• Exercise description: Up to and including the line that contains "random.seed(7)", write out each line of the material from its first line, exactly.

• Given data:
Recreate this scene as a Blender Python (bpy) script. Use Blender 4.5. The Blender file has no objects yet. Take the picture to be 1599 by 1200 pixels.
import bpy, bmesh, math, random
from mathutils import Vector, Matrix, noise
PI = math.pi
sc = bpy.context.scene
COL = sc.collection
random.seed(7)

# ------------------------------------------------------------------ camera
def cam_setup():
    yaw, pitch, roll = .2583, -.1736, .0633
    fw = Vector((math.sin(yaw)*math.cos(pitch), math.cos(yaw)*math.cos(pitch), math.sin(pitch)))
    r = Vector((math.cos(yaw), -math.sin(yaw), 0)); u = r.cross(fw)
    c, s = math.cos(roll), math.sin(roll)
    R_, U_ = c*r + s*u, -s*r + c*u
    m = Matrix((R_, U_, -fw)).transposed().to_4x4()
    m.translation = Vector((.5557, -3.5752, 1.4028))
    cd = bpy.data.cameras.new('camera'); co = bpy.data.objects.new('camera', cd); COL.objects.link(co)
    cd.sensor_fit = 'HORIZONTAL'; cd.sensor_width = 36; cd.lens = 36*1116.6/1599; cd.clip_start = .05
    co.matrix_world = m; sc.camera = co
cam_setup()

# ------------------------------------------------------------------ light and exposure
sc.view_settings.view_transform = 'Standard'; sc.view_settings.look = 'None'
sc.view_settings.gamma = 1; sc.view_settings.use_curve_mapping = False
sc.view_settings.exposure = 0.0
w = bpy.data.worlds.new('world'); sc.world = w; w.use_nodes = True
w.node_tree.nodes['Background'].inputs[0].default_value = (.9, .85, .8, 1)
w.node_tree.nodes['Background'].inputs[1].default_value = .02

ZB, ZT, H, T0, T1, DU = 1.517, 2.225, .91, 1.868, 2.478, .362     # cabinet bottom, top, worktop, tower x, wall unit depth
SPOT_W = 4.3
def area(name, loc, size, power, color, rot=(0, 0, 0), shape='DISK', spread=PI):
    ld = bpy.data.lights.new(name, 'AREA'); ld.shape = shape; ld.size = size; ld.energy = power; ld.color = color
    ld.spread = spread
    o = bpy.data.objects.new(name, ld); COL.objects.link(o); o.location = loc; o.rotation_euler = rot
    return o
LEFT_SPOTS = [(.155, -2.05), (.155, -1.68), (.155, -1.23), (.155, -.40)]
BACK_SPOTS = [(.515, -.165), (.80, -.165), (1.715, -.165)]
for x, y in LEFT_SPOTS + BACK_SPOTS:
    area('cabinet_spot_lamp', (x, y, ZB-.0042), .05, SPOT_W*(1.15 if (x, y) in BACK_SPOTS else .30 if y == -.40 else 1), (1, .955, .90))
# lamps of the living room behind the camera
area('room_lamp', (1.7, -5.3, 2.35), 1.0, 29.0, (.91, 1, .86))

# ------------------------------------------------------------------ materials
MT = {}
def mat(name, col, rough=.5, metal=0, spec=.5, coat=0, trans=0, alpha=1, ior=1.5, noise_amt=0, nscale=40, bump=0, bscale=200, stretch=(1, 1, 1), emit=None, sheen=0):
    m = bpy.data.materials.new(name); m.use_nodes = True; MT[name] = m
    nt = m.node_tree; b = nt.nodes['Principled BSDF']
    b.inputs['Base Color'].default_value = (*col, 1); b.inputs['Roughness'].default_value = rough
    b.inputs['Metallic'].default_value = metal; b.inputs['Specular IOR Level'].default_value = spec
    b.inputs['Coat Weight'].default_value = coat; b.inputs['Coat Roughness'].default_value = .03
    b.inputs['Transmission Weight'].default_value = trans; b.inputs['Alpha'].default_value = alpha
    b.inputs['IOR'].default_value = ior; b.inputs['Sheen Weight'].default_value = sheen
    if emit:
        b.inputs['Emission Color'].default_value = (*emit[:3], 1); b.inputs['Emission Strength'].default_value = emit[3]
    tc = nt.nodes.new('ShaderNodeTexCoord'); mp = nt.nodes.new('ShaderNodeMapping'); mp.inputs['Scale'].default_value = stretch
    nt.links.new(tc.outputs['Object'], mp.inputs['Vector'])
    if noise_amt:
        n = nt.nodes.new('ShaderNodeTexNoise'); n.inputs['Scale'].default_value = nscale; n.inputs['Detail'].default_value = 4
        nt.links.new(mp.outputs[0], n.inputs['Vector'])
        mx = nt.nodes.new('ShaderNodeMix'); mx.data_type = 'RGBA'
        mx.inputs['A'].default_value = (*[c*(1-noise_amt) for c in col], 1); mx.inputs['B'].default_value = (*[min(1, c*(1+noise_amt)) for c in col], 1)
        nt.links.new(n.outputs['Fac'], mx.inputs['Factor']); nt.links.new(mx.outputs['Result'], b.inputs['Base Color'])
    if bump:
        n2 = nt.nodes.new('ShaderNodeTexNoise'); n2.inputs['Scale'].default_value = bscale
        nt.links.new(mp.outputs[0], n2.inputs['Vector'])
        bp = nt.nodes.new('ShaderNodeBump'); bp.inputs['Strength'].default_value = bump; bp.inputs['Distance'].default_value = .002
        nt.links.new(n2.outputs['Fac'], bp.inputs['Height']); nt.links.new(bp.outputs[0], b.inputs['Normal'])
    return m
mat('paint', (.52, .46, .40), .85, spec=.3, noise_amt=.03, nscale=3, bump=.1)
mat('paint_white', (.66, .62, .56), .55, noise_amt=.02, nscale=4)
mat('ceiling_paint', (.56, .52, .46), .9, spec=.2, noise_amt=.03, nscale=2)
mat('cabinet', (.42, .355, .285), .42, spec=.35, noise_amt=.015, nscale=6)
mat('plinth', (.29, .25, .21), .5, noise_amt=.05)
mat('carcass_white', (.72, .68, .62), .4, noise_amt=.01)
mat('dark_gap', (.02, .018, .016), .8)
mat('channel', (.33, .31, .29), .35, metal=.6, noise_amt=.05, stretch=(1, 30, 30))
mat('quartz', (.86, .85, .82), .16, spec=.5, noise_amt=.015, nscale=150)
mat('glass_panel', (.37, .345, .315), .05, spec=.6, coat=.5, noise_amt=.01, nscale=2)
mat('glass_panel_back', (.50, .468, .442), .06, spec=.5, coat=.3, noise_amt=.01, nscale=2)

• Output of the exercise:
Recreate this scene as a Blender Python (bpy) script. Use Blender 4.5. The Blender file has no objects yet. Take the picture to be 1599 by 1200 pixels.
import bpy, bmesh, math, random
from mathutils import Vector, Matrix, noise
PI = math.pi
sc = bpy.context.scene
COL = sc.collection
random.seed(7)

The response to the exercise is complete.